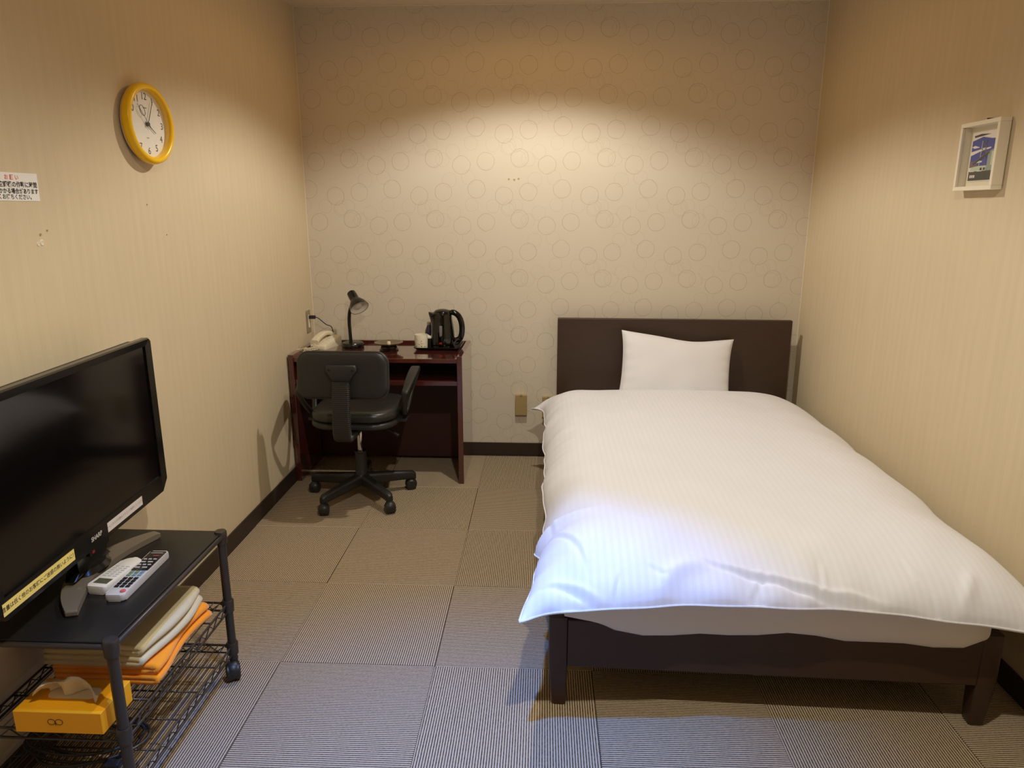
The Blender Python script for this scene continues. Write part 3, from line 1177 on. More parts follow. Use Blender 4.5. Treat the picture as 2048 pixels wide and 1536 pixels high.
mg = thing('mug', 'cream mug with a small printed pattern, on the kettle tray', 'mug', (-.672, 3.800, TZ))
obj('cup', lathe(BM(), [(0, 0), (.030, 0), (.034, .004), (.0355, .04), (.0355, .076), (.033, .076), (.032, .008), (0, .008)], 36), M_mug, mg, True)
obj('handle', tube(BM(), spline([(.016, .030, .062), (.030, .050, .062), (.036, .058, .045), (.030, .050, .02), (.018, .030, .016)], 6), .005, 10), M_mug, mg, True)
rng = random.Random(9)
for k in range(22):
    a = -PI / 2 + rng.uniform(-1.2, 1.2)
    z = rng.uniform(.010, .056)
    w = rng.uniform(.0015, .005)
    m = frame_mtx((.0354 * math.cos(a), .0354 * math.sin(a), z), (-math.sin(a), math.cos(a), 0), (0, 0, 1))
    obj('print_mark', xf(prism(BM(), rrect(w * 2, rng.uniform(.001, .003), .0004, 2), -.001, .0004), m), M_inkg if k % 3 else M_bplast, mg)
jr = thing('jar', 'small black jar with white lid between mug and kettle', 'jar', (-.634, 3.845, TZ))
obj('jar_body', lathe(BM(), [(0, 0), (.020, 0), (.022, .003), (.022, .050), (0, .050)], 28), M_rblack, jr, True)
obj('lid', lathe(BM(), [(0, .050), (.0235, .050), (.0235, .058), (.020, .060), (0, .060)], 28), M_wplast, jr, True)
bt = thing('bottle', 'dark blue bottle standing behind the mug', 'bottle', (-.640, 3.915, TZ))
obj('bottle_body', lathe(BM(), [(0, 0), (.026, 0), (.029, .004), (.029, .070), (.027, .082), (.018, .105), (.014, .112), (0, .112)], 32), M_blue, bt, True)
obj('cap', lathe(BM(), [(0, .112), (.0155, .112), (.0155, .126), (.013, .128), (0, .128)], 24), M_steel, bt, True)

# ------------------------------------------------------------------ telephone
ph = thing('telephone', 'cream corded telephone at the left end of the desk', 'telephone', (-1.215, 3.855, DZ), math.radians(-14))


def phone_base():
    bm = BM()
    poly = rrect(.100, .185, .015, 4)
    lo_ = [bm.verts.new((p[0], p[1], 0)) for p in poly]
    mid = [bm.verts.new((p[0], p[1], .016 + .024 * (p[1] + .0925) / .185)) for p in poly]
    hi = [bm.verts.new((p[0] * .93, p[1] * .96, .022 + .030 * (p[1] + .0925) / .185)) for p in poly]
    n = len(poly)
    for A, B_ in ((lo_, mid), (mid, hi)):
        for k in range(n):
            bm.faces.new((A[k], A[(k + 1) % n], B_[(k + 1) % n], B_[k]))
    bm.faces.new(lo_[::-1])
    bm.faces.new(hi)
    return bm


obj('phone_base', phone_base(), M_cream, ph, True, angle=50)


def handset():
    bm = BM()
    pts = spline([(-.022, -.085, .032), (-.022, -.06, .050), (-.022, 0, .068), (-.022, .06, .066), (-.022, .088, .050)], 6)
    rings = []
    n = len(pts)
    for i, p in enumerate(pts):
        e = abs(i / (n - 1) - .5) * 2
        w = .040 + .010 * e ** 3
        t_ = .022 + .010 * e ** 3
        rings.append([bm.verts.new((p.x + q[0], p.y, p.z + q[1])) for q in rrect(w, t_, .008, 4)])
    for A, B_ in zip(rings[:-1], rings[1:]):
        for k in range(len(A)):
            bm.faces.new((A[k], A[(k + 1) % len(A)], B_[(k + 1) % len(A)], B_[k]))
    bm.faces.new(rings[0])
    bm.faces.new(rings[-1])
    return bm


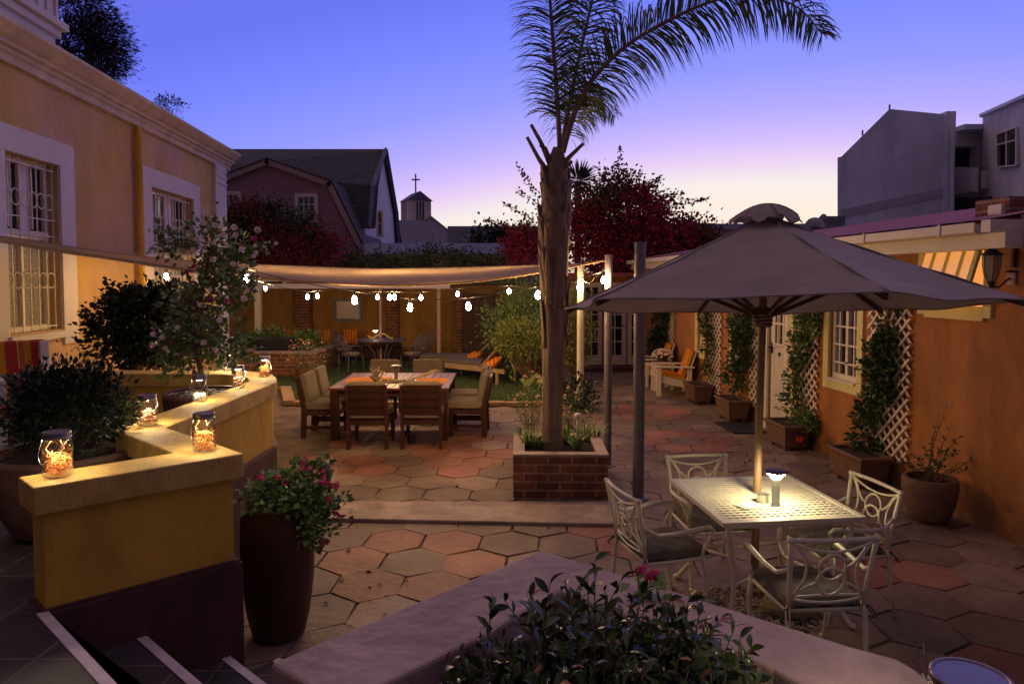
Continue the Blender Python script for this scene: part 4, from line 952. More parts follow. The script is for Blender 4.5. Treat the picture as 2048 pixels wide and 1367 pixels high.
# ---------------------------------------------------------------- pots
def pot(name, label, loc, prof, m, n=40, group=None, fillz=None, fillr=None, fillm=None):
    t = thing(name, label, 'pot', loc, 0, group)
    g = MB(); inner = [(r - .03, z) for r, z in reversed(prof) if z > prof[-1][1] * .55]; g.lathe(prof + inner + [(.001, inner[-1][1])], n, cap=False); g.build('vessel', m, t, smooth='auto')
    zz = prof[-1][1] - .05; rr = prof[-1][0] - .025
    g = MB(); g.lathe([(.001, zz + .012), (rr * .6, zz + .01), (rr, zz)], n, cap=False); g.build('soil', M['soil'], t, smooth=True); return t
v = P(50, 1088, ZT); BP = Vector((-2.34, 3.55, ZT))
pot('bowl_planter', 'large round brown bowl planter on the terrace behind the front wall', BP, [(.20, 0), (.25, .03), (.31, .16), (.345, .32), (.355, .41), (.34, .425)], M['terra'])
def bushy(name, label, cat, base, c, rad, seed, n=260, per=16, size=.05, m='leaf', wr=.24, spread=.05, **k): return shrub(name, label, cat, base, c, rad, n, per, spread, size, wr, M[m], seed, **k)
bushy('shrub', 'dense dark leafy shrub growing in the bowl planter beside the striped bench', 'shrub', (BP.x, BP.y, BP.z + .38), (BP.x, BP.y, BP.z + .61), (.27, .27, .23), 3, 340, 24, .036, 'leafdark', .24, .04, low=-.6)
RP = Vector((P(415, 778, ZC).x - .02, P(415, 778, ZC).y + .03, ZT))
pot('round_planter', 'dark round planter topped with pebbles inside the curved parapet', RP, [(.20, 0), (.23, .03), (.27, .2), (.29, .40), (.30, .475), (.285, .49)], M['terra_dark'])
g = MB(); q = random.Random(4)
for i in range(120):
    a = q.uniform(0, 6.28); rr = .26 * q.random() ** .5; g.sphere((RP.x + rr * math.cos(a), RP.y + rr * math.sin(a), RP.z + .46), q.uniform(.012, .026), 7, 5, (1, .8, .6))
tag(g.build('pebbles', M['pebble'], fixn=False, smooth=True), 'grey and white pebbles on the soil under the rose tree', 'pebbles', kind='stuff')
# climbing rose tree
rt = thing('rose_tree', 'tall slender rose tree with pale and pink blooms against the left house', 'rose tree', (RP.x, RP.y, RP.z + .45))
Cs = []; Ds = []; Es = []
for (px, py, rx, rz_, ncl, seed) in ((420, 490, .27, .15, 42, 1), (440, 560, .16, .12, 22, 11), (405, 610, .20, .18, 34, 2), (410, 665, .24, .16, 40, 3), (335, 690, .14, .10, 14, 4), (462, 690, .14, .16, 18, 5), (470, 545, .12, .14, 12, 6), (350, 480, .10, .07, 10, 7), (385, 725, .16, .08, 14, 8)):
    c = D(px, py, RP.y); a, b, e = cloud((c.x, c.y, c.z), (rx, .18, rz_), ncl, 11, .042, seed); Cs.append(a); Ds.append(b); Es += list(e)
for (a, b) in (((440, 520), (540, 492)), ((400, 690), (310, 665)), ((470, 620), (512, 560)), ((460, 700), (520, 730))):
    A, B = np.array(D(*a, RP.y)), np.array(D(*b, RP.y)); tt = rng.random((60, 1)); Cs.append(A + (B - A) * tt + rng.normal(size=(60, 3)) * .025); Ds.append(rng.normal(size=(60, 3)) + (B - A)); Es.append(B)
Cs = np.vstack(Cs); Ds = np.vstack(Ds)
leaves('foliage', Cs, Ds, .038 + .025 * rng.random(len(Cs)), .33, M['leafrose'], rt)
g = MB(); b0 = Vector((RP.x, RP.y, RP.z + .45)); tp = D(425, 470, RP.y); tr_ = [b0, D(388, 680, RP.y), D(398, 620, RP.y), D(410, 560, RP.y), D(420, 500, RP.y), tp]
g.tube(tr_, [.022, .02, .017, .013, .009, .005], 8); g.tube([b0 + Vector((.03, 0, 0)), D(375, 720, RP.y), D(372, 690, RP.y)], [.012, .01, .006], 6); g.build('trunk', M['bark'], rt, world=True, smooth=True)
g = MB()
for e in random.Random(5).sample(Es, 70):
    e = Vector(e); k = min(tr_[1:], key=lambda p: (p - e).length + max(0, (p.z - e.z)) * .7); g.tube([k, k.lerp(e, .5) + Vector((0, 0, .03)), e], [.007, .005, .003], 5)
g.build('twig', M['bark'], rt, world=True, smooth=True, fixn=False)
FL = [(362, 458), (378, 470), (394, 478), (412, 462), (431, 452), (447, 470), (428, 486), (405, 495), (388, 500), (440, 500), (455, 492), (471, 470), (468, 455), (452, 515), (466, 528), (478, 540), (484, 500), (510, 492), (512, 505), (508, 512), (515, 460), (552, 487), (494, 582), (487, 597), (306, 668), (325, 675), (305, 690), (330, 697), (356, 710), (410, 625), (355, 655), (371, 715), (425, 520), (345, 600), (400, 610), (380, 540), (455, 600), (420, 580), (440, 640), (370, 505), (435, 540), (408, 685), (430, 700)]
pk = [(388, 533), (375, 545), (453, 603), (403, 721), (484, 495), (510, 477), (366, 636), (420, 600)]
flowers('pale_bloom', [tuple(D(*p, RP.y - rnd.uniform(.05, .26))) for p in FL], .025, M['rosepetal'], rt, 10)
flowers('pink_bloom', [tuple(D(*p, RP.y - rnd.uniform(.05, .26))) for p in pk], .024, M['pinkpetal'], rt, 9)

DB = D(300, 745, 7.0)
bushy('shrub', 'big rounded black green shrub behind the parapet against the yellow wall', 'shrub', (DB.x, 7.0, 0), (D(295, 655, 7.0).x, 7.0, D(295, 655, 7.0).z), (.54, .45, .41), 8, 340, 20, .065, 'leafdark', .36, .06, low=-.95, shell=.3,
      extra=[(tuple(D(240, 620, 6.9)), tuple(D(212, 560, 6.9)), 35), (tuple(D(190, 650, 6.9)), tuple(D(165, 610, 6.9)), 30), (tuple(D(260, 600, 6.9)), tuple(D(262, 570, 6.9)), 30), (tuple(D(350, 600, 6.9)), tuple(D(345, 565, 6.9)), 40), (tuple(D(370, 600, 6.9)), tuple(D(395, 575, 6.9)), 40)])

# tall geranium pot on the courtyard
GP = P(548, 1240); GP.x = (548 - 1024) * 4.1 / FPX; GP.y = 4.1
pot('tall_planter', 'tall dark glazed planter of geraniums beside the stairs', (GP.x, GP.y, 0), [(.13, 0), (.155, .02), (.185, .15), (.21, .35), (.218, .55), (.215, .72), (.205, .79), (.212, .815)], M['terra_dark'])
ge = thing('geranium', 'geranium with magenta flower heads spilling over the tall dark planter', 'geranium', (GP.x, GP.y, .77))
Cs = []; Ds = []; Es = []
for px, py, rx, rz_, n_, sd in ((560, 985, .16, .10, 34, 1), (615, 960, .13, .12, 26, 2), (640, 1000, .12, .12, 26, 3), (630, 1050, .09, .10, 18, 4), (520, 985, .08, .07, 12, 5), (600, 1010, .14, .08, 24, 6)):
    c = D(px, py, GP.y - .05); a, b, e = cloud((c.x, c.y, c.z), (rx, .15, rz_), n_, 9, .03, sd + 20); Cs.append(a); Ds.append(b); Es += list(e)
Cs = np.vstack(Cs); Ds = np.vstack(Ds); leaves('foliage', Cs, Ds, .032 + .018 * rng.random(len(Cs)), .52, M['leafmid'], ge)
branches('stem', (GP.x, GP.y, .77), Es, .007, M['leafmid'], ge, 3)
hd = [(560, 957), (574, 963), (612, 932), (641, 936), (644, 958), (655, 968), (672, 966), (668, 1022), (672, 1030), (648, 1087), (660, 1000), (604, 920), (521, 957)]
g = MB(); 
for p in hd: g.tube([D(600, 1000, GP.y), D((600 + p[0]) / 2, (1000 + p[1]) / 2 - 10, GP.y - .06), D(*p, GP.y - .12)], .003, 5)
g.build('flower_stalk', M['leafmid'], ge, world=True, fixn=False)
flowers('flower_head', [tuple(D(p[0] + rnd.uniform(-7, 7), p[1] + rnd.uniform(-7, 7), GP.y - .14)) for p in hd for _ in range(4)], .016, M['pinkpetal'], ge, 6)

# ---------------------------------------------------------------- foreground shrub
FB = thing('shrub', 'glossy dark shrub with reddish tips in the corner of the foreground wall', 'shrub', (.2, 1.3, ZT + .25))
FB['category'] = 'shrub'
g_ = np.random.default_rng(77); Cs = []; Ds = []; tips = []
shoots = []
for i in range(250):
    a = g_.uniform(0, 6.283); rr = .38 * g_.random() ** .5; h = (1 - (rr / .40) ** 2) * .23 + .05 * math.sin(a * 3 + 1) * math.sin(rr * 9)
    px_ = Vector((.20 + rr * math.cos(a), 1.30 + .75 * rr * math.sin(a), ZT + .42 + h + g_.uniform(-.08, .05))); shoots.append(px_)
for (px, py) in ((1190, 1108), (1130, 1150), (1100, 1155), (1010, 1190), (985, 1175), (1290, 1160), (1330, 1190), (1380, 1200), (1430, 1235), (1470, 1240), (1500, 1290), (1060, 1180), (1240, 1150), (960, 1250), (920, 1290), (1350, 1230), (1160, 1170), (1210, 1170), (1405, 1185), (890, 1340), (940, 1300), (905, 1310)):
    v = D(px, py + 12, 1.30 + g_.uniform(-.06, .06)); shoots.append(v)
bc = Vector((.20, 1.3, ZT + .35)); stm = MB()
for s in shoots:
    base = bc.lerp(Vector((s.x, s.y, bc.z)), .55); d = (s - base); L = d.length; d = d.normalized(); d = (d + Vector((g_.uniform(-.45, .45), g_.uniform(-.45, .45), .15))).normalized()
    st0 = s - d * min(.16, L); stm.tube([base, base.lerp(st0, .5), st0, s], [.003, .0026, .002, .001], 4)
    u = d.orthogonal().normalized(); w = d.cross(u); k = 11
    for j in range(k):
        f = j / (k - 1); an = j * 2.4 + g_.uniform(-.3, .3); p = st0.lerp(s, f)
        spread_ = 1.9 - 1.0 * f; dv = d + (u * math.cos(an) + w * math.sin(an)) * spread_ * 1.1
        Cs.append(tuple(p)); Ds.append(tuple(dv)); tips.append(f)
Cs = np.array(Cs); Ds = np.array(Ds); tips = np.array(tips); sz = (.045 - .016 * tips) * (.6 + .75 * g_.random(len(Cs)))
nm = (tips > .8) & (g_.random(len(Cs)) < .18)
Ds = Ds + g_.normal(size=Ds.shape) * .35; fo = leaves('foliage', Cs, Ds, sz, .20, M['frontleaf'], FB, detail=True); fo.data.materials.append(M['newleaf']); fo.data.polygons.foreach_set('material_index', np.repeat(nm.astype(np.int32), 8))
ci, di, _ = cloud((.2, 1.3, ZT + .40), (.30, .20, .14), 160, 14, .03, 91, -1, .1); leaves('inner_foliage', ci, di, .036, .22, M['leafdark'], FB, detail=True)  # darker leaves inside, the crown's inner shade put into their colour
stm.build('stem', M['bark'], FB, world=True, fixn=False)
pot('planter', 'round terracotta planter under the foreground shrub', (.2, 1.3, ZT), [(.13, 0), (.16, .02), (.19, .2), (.20, .32), (.20, .34)], M['terra'])
gf = thing('geranium', 'small red and magenta flower sprig rising behind the foreground shrub', 'geranium', (.37, 1.62, ZT))
g = MB()
for p in ((1275, 1135), (1300, 1145), (1312, 1155)): g.tube([(.40, 1.62, ZT), tuple(D(p[0] + 4, p[1] + 60, 1.7)), tuple(D(*p, 1.7))], .0025, 5)
g.build('stem', M['leafmid'], gf, world=True); flowers('flower_head', [tuple(D(px + rnd.uniform(-8, 8), py + rnd.uniform(-7, 7), 1.7)) for px, py in ((1282, 1138), (1308, 1147), (1300, 1150)) for _ in range(8)], .009, M['pinkpetal'], gf, 6)
Cl = np.array([tuple(D(1290 + rnd.uniform(-30, 40), 1185 + rnd.uniform(-25, 30), 1.68)) for _ in range(30)]); leaves('foliage', Cl, rng.normal(size=Cl.shape), .035, .4, M['leafmid'], gf)

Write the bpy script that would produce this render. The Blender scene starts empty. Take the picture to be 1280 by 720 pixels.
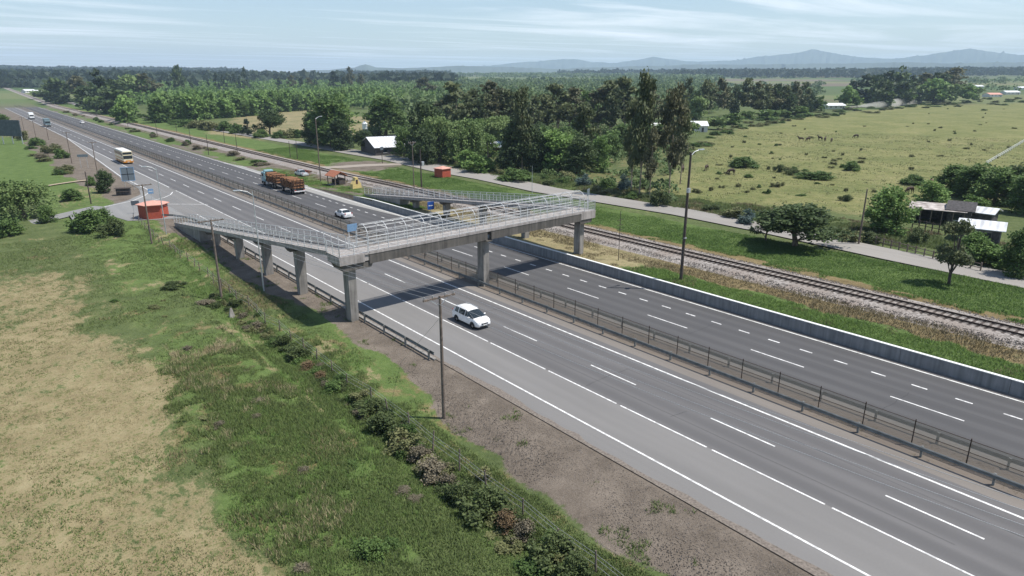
■ ■ ■ ■
**Prompt:**
In the entries above, find each line with the word "pixels" and show it.

**Response for this exercise:**
The Blender Python script for this scene continues. Write part 3, from line 1177 on. More parts follow. Use Blender 4.5. Treat the picture as 2048 pixels wide and 1536 pixels high.
Continue the Blender Python script for this scene: part 4, from line 952. More parts follow. The script is for Blender 4.5. Treat the picture as 2048 pixels wide and 1367 pixels high.
Write the bpy script that would produce this render. The Blender scene starts empty. Take the picture to be 1280 by 720 pixels.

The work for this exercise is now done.